U.S. Court of Appeals for the Ninth Circuit, 2008

Maitamei v. Mukasey

Maitamei v. Mukasey
U.S. Court of Appeals for the Ninth Circuit · Decided May 16, 2008 · Fletcher, Gould, Noonan
279 F. App'x 430

Maitamei v. Mukasey

Opinion of the Court

MEMORANDUM *

Christine Wairimu Maitamei, a native and citizen of Kenya, seeks review of the Board of Immigration Appeals’ (“BIA”) dismissal of her appeal of the Immigration Judge’s (“LJ”) denial of her applications for asylum, withholding of removal, and relief under the Convention Against Torture (“CAT”).

This court reviews questions of law de novo, see Kankamalage v. INS, 335 F.3d 858, 861-62 (9th Cir. 2003), and reviews factual findings for substantial evidence, see Chebchoub v. INS, 257 F.3d 1038, 1042 (9th Cir. 2001). Where it is unclear whether the BIA conducted a de novo review, as with its review of the asylum claim in the present case, this court may “look to the IJ’s oral decision as a guide to what lay behind the BIA’s conclusion.” Avetova-Elisseva v. INS, 213 F.3d 1192, 1197 (9th Cir. 2000).
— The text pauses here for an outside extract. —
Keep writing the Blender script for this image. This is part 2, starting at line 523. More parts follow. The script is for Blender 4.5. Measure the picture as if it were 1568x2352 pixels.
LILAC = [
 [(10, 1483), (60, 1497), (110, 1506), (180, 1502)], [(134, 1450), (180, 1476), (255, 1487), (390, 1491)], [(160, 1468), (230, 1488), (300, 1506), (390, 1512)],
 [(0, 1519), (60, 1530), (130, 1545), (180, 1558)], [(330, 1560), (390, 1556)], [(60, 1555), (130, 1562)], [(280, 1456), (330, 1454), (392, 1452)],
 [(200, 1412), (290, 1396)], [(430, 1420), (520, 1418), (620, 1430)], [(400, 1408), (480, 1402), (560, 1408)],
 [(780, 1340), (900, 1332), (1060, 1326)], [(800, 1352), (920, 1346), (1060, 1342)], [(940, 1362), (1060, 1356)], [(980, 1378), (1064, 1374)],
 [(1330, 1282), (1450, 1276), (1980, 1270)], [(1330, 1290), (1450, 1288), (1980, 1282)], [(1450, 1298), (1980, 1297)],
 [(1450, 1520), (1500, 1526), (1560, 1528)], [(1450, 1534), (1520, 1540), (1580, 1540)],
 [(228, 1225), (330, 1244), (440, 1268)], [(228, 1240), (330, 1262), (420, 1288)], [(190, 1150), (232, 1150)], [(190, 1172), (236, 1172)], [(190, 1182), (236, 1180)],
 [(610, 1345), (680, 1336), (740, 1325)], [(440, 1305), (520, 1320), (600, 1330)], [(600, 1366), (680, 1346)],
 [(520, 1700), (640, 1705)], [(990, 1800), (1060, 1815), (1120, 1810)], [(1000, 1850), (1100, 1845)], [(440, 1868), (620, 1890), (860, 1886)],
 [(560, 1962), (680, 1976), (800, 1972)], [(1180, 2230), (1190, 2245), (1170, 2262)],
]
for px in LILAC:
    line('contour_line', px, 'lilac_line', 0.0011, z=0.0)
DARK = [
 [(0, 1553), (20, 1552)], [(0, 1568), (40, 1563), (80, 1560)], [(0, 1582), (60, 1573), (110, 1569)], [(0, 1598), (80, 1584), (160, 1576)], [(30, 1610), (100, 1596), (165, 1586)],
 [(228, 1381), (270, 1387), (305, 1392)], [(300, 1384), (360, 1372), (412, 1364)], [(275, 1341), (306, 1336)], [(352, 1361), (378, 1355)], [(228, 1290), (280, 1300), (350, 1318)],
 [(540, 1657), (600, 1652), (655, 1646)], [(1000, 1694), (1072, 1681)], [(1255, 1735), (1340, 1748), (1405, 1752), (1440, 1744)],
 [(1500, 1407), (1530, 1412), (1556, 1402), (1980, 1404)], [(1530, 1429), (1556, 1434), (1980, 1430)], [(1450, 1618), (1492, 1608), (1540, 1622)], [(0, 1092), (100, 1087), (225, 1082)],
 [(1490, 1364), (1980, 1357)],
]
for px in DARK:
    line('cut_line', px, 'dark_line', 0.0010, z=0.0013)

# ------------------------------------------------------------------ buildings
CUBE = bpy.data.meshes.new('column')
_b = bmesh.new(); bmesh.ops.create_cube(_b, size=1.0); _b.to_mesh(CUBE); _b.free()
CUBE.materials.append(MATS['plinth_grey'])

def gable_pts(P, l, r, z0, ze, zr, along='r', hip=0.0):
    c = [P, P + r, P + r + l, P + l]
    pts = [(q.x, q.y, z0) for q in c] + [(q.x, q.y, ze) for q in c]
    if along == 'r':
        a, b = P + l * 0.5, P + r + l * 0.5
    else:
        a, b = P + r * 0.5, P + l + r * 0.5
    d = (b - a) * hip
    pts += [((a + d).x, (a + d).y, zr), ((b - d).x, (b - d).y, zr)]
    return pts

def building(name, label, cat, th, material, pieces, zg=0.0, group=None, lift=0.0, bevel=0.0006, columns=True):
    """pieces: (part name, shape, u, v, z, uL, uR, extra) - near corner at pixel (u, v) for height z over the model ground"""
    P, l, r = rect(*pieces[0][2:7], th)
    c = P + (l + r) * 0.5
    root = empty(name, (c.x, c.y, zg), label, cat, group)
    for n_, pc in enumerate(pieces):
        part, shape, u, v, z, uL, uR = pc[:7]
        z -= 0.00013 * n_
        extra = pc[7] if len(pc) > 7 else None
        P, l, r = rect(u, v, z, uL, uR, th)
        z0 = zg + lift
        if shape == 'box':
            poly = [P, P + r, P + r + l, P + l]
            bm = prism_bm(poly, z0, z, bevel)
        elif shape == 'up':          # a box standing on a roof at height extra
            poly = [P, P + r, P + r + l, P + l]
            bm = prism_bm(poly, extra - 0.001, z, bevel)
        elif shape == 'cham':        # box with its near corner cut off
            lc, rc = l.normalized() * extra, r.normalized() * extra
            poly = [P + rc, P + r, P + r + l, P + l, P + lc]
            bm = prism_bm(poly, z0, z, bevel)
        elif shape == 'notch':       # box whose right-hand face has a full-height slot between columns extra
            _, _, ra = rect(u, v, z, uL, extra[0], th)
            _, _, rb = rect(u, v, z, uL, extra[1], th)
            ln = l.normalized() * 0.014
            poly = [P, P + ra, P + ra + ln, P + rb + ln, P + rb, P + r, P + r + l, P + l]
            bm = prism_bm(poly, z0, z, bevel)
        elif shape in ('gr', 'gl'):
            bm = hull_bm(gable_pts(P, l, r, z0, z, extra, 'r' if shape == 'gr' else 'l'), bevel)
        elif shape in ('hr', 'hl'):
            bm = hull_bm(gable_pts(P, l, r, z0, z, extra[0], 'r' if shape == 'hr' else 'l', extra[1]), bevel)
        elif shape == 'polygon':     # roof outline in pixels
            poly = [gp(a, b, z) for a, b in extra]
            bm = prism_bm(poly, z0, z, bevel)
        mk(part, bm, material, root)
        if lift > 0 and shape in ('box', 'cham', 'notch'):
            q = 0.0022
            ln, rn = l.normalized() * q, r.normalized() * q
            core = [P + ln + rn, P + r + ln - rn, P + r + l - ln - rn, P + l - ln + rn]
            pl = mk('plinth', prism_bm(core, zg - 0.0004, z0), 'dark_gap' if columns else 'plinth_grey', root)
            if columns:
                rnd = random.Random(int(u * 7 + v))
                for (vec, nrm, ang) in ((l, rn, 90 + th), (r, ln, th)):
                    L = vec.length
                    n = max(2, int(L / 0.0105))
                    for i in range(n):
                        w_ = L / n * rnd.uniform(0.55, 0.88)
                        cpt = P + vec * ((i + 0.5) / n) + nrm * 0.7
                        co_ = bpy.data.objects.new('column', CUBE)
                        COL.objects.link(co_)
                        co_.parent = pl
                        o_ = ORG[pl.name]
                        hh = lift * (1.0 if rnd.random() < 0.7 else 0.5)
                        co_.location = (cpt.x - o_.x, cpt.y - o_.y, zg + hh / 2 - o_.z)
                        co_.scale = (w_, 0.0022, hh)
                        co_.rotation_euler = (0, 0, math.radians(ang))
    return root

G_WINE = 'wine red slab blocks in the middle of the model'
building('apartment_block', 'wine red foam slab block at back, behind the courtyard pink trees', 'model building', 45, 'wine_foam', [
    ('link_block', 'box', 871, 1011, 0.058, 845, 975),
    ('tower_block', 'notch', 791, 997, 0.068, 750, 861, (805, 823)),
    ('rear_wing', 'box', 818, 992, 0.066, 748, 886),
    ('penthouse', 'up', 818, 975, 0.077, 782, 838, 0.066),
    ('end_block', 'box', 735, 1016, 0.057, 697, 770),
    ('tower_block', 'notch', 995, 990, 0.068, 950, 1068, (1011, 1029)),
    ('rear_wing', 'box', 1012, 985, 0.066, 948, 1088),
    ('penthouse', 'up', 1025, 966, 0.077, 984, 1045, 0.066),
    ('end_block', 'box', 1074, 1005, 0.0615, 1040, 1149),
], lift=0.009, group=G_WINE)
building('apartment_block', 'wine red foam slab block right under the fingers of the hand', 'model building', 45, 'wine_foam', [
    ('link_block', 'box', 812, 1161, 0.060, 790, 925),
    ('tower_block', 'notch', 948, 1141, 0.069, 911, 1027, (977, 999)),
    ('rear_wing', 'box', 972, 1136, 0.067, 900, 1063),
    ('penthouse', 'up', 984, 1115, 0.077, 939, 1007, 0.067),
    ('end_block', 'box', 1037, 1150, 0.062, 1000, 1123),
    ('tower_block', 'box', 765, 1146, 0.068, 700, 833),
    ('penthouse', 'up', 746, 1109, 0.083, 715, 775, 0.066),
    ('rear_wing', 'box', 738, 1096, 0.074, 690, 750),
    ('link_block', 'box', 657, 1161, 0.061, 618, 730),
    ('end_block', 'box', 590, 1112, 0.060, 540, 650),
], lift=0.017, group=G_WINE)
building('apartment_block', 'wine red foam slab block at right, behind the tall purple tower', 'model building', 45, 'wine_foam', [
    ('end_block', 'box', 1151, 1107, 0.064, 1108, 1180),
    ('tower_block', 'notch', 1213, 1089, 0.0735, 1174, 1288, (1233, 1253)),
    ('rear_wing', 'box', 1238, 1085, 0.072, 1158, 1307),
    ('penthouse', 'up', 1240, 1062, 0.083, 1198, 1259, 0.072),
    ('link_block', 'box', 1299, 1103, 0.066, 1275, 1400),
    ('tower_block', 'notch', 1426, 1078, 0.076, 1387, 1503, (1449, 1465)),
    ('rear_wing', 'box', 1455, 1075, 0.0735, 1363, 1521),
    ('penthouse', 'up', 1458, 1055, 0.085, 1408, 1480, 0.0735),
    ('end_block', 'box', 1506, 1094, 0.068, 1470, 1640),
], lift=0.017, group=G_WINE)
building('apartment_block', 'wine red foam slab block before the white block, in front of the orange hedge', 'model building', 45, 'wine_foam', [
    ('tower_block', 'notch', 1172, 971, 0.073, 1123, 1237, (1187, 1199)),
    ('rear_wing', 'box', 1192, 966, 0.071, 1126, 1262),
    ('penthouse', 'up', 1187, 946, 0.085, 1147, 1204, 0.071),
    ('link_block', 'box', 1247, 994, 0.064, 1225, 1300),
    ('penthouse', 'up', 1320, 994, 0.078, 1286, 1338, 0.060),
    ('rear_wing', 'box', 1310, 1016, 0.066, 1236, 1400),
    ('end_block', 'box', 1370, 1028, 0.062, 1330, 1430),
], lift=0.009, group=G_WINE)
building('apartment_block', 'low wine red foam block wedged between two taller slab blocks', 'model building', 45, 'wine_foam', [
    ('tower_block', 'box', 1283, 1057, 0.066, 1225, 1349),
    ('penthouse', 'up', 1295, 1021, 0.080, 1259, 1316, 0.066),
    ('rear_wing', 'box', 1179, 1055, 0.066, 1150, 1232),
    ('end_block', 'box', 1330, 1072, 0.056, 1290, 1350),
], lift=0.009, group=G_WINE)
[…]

Where the BIA cites its decision in Matter of Burbano, 20 I. & N. Dec. 872 (BIA 1994), as the BIA does here in its discussion of the withholding of removal and CAT claims, the BIA has conducted an independent review of the record and determined that its conclusions are the same as those of the IJ, so we review the IJ’s decision “as if it were that of the BIA.” Abebe v. Gonzales, 432 F.3d 1037, 1039 (9th Cir. 2005) (en banc) (internal quotation marks and citation omitted).

This court has jurisdiction to review the denial of Maitamei’s asylum claim. See 8 U.S.C. § 1252(a)(2)(D); Ramadan v. Gonzales, 479 F.3d 646, 650 (9th Cir. 2007). An applicant who has not filed for asylum within the one-year filing deadline may nevertheless apply for asylum if the alien *431demonstrates “the existence of changed circumstances which materially affect the applicant’s eligibility for asylum.” 8 U.S.C. § 1158(a)(2)(D).

The BIA erred as a matter of law by applying an erroneous standard to Maitamei’s evidence on changed circumstances. Rather than applying the appropriate “[t]o the satisfaction of the asylum officer, the immigration judge, or the Board” standard required to establish an exception to the one-year bar on asylum, the BIA applied a clear and convincing evidence standard. 8 C.F.R. § 1208.4(a)(2)(i)(B). We therefore remand under INS v. Ventura, 537 U.S. 12, 16, 123 S.Ct. 353, 154 L.Ed.2d 272 (2002) (per curiam), for the BIA to apply the proper legal standard.

This court has jurisdiction over Maitamei’s withholding of removal claim, which was properly exhausted. See Agyeman v. INS, 296 F.3d 871, 877-78 (9th Cir. 2002); Socop-Gonzalez v. INS, 272 F.3d 1176, 1183-84 (9th Cir. 2001). An applicant for withholding of removal must show that “it is more likely than not” he would be subject to persecution on one of the protected grounds if he returns to the proposed country of removal. Al-Harbi v. INS, 242 F.3d 882, 888 (9th Cir. 2001); 8 C.F.R. § 208.16(b)(2). The BIA erred by adopting the IJ’s inappropriate application of a clear and convincing evidence standard to Maitamei’s withholding claim. Again, we remand under Ventura to allow the BIA an opportunity to apply the proper standard of law.

For the reasons stated, the petition is GRANTED and the case is REMANDED.

This disposition is not appropriate for publication and is not precedent except as provided by 9th Cir. R. 36-3.